15 July 2010

A Profile in Greatness

Let me tell you about John Barrymore. This guy. This guy is un-fucking-believable. He gives a great performance in every picture of his I've seen. I've already touched on his talent in When a Man Loves, and he brings similar energy and gravity to Beau Brummel, with equally superb results. His portrayal of the eponymous villain in 1931's Svengali was easily the best part of the picture -- in a film full of uncomfortably stiff acting, Barrymore's delightfully over the top performance really carries the whole movie.In the all-star bonanzas of Grand Hotel and Dinner at Eight, John Barrymore delivers a pair of memorable performances, his portrayal of a tragically forgotten silent film star in the latter picture being particularly moving. He is similarly great as Mercutio in the 1936 production of Romeo and Juliet (this in spite of the fact that he, along with just about every other member of the cast, was at least twice as old as the character he was playing, if not more so).
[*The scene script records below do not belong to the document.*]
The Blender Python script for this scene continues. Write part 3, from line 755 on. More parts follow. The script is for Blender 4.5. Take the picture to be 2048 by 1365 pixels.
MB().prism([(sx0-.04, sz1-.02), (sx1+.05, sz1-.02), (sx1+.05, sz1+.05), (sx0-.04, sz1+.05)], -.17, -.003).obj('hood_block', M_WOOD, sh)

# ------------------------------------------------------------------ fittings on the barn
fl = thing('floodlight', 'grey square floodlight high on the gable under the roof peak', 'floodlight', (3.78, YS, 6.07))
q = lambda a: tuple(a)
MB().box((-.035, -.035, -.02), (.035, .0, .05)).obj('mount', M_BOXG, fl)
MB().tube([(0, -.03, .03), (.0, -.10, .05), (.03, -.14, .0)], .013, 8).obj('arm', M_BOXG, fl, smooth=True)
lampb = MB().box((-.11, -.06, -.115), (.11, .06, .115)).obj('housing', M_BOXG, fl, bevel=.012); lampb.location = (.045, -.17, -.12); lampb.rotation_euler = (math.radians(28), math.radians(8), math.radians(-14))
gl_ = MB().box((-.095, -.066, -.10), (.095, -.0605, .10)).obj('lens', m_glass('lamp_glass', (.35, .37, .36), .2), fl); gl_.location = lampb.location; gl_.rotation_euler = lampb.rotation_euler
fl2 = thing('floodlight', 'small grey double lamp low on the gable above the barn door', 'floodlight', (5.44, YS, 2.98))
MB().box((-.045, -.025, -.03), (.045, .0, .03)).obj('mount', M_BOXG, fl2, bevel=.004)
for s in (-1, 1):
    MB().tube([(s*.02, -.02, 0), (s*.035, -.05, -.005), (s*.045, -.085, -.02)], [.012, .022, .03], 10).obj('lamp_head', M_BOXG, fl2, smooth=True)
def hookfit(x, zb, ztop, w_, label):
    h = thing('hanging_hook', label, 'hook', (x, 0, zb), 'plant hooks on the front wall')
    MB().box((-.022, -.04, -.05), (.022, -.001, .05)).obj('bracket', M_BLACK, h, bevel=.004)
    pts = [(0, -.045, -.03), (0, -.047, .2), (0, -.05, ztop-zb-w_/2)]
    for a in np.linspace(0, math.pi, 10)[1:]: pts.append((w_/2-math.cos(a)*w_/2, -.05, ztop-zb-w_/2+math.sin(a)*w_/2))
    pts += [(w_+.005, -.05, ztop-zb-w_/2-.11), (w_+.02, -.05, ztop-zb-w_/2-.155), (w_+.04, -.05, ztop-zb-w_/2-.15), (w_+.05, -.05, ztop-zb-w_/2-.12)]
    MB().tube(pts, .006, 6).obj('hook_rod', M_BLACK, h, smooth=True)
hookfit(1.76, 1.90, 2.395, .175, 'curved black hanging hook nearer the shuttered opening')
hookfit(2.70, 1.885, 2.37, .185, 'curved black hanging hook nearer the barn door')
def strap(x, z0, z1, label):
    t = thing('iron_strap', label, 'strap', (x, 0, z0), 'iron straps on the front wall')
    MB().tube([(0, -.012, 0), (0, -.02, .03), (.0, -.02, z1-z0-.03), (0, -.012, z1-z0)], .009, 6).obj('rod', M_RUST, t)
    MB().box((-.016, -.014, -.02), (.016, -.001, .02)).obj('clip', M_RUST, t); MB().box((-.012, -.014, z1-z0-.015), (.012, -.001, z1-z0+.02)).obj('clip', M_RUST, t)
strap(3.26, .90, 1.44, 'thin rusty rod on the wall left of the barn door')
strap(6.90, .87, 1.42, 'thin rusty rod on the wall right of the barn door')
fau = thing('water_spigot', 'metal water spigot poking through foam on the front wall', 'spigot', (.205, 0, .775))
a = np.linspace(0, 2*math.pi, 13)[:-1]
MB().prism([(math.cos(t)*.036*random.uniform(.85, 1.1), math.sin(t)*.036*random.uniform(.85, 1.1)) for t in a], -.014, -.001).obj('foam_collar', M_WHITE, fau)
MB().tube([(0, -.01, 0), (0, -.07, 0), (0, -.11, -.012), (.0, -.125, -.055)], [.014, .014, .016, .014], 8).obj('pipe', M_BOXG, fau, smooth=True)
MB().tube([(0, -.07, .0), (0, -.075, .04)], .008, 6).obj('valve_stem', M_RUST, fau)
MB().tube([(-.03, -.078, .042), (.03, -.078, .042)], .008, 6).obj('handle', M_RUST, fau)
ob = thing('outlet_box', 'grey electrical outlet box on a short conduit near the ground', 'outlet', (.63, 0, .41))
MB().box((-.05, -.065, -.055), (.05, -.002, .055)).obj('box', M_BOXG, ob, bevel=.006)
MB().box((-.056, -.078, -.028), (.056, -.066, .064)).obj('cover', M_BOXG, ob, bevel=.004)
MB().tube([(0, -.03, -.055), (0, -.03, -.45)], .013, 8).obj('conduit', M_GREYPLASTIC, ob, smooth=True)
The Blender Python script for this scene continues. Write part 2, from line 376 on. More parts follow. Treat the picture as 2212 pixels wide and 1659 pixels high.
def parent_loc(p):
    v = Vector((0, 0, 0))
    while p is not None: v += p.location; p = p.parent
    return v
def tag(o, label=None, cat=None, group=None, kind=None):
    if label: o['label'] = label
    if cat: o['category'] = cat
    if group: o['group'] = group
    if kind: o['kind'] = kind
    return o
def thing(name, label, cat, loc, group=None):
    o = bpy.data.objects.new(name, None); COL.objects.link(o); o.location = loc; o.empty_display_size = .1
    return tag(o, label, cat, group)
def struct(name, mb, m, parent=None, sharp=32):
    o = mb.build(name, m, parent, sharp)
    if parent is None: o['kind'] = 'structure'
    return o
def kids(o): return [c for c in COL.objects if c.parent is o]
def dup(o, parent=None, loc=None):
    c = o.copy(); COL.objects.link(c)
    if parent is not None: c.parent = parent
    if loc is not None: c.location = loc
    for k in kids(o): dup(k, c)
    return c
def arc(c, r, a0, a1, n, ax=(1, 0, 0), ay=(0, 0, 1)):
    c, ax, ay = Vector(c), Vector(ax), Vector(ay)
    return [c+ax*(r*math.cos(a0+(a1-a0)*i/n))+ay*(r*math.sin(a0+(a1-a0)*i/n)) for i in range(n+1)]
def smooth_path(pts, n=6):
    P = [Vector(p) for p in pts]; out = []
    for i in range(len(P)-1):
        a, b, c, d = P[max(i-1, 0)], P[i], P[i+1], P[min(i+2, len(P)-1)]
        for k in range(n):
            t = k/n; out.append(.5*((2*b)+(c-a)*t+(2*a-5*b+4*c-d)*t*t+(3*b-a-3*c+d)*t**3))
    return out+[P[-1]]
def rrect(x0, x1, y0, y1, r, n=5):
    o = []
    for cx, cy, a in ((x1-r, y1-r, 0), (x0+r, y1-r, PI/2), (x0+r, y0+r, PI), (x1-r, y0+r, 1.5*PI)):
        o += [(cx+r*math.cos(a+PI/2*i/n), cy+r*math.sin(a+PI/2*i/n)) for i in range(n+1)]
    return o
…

The fact that John Barrymore turned in such great performances throughout his film career becomes even more impressive when one remembers that he was partying like the proverbial Rock Star the whole time, raising the devil with his frequent drinking buddies W.C. Fields and Errol Flynn. It seems that this lifestyle caused trouble for him as early as 1933, as he apparently had such difficulty remembering his lines that he resorted to using cue-cards placed off camera and around the set -- of course, the guy is so good at what he does that it's impossible to tell.

On and off the screen, John Barrymore is one of my favorite actors. He had talent that I can only dream of having, and maintained a lifestyle that I can only dream of emulating. To put it simply, John Barrymore: a pretty cool guy.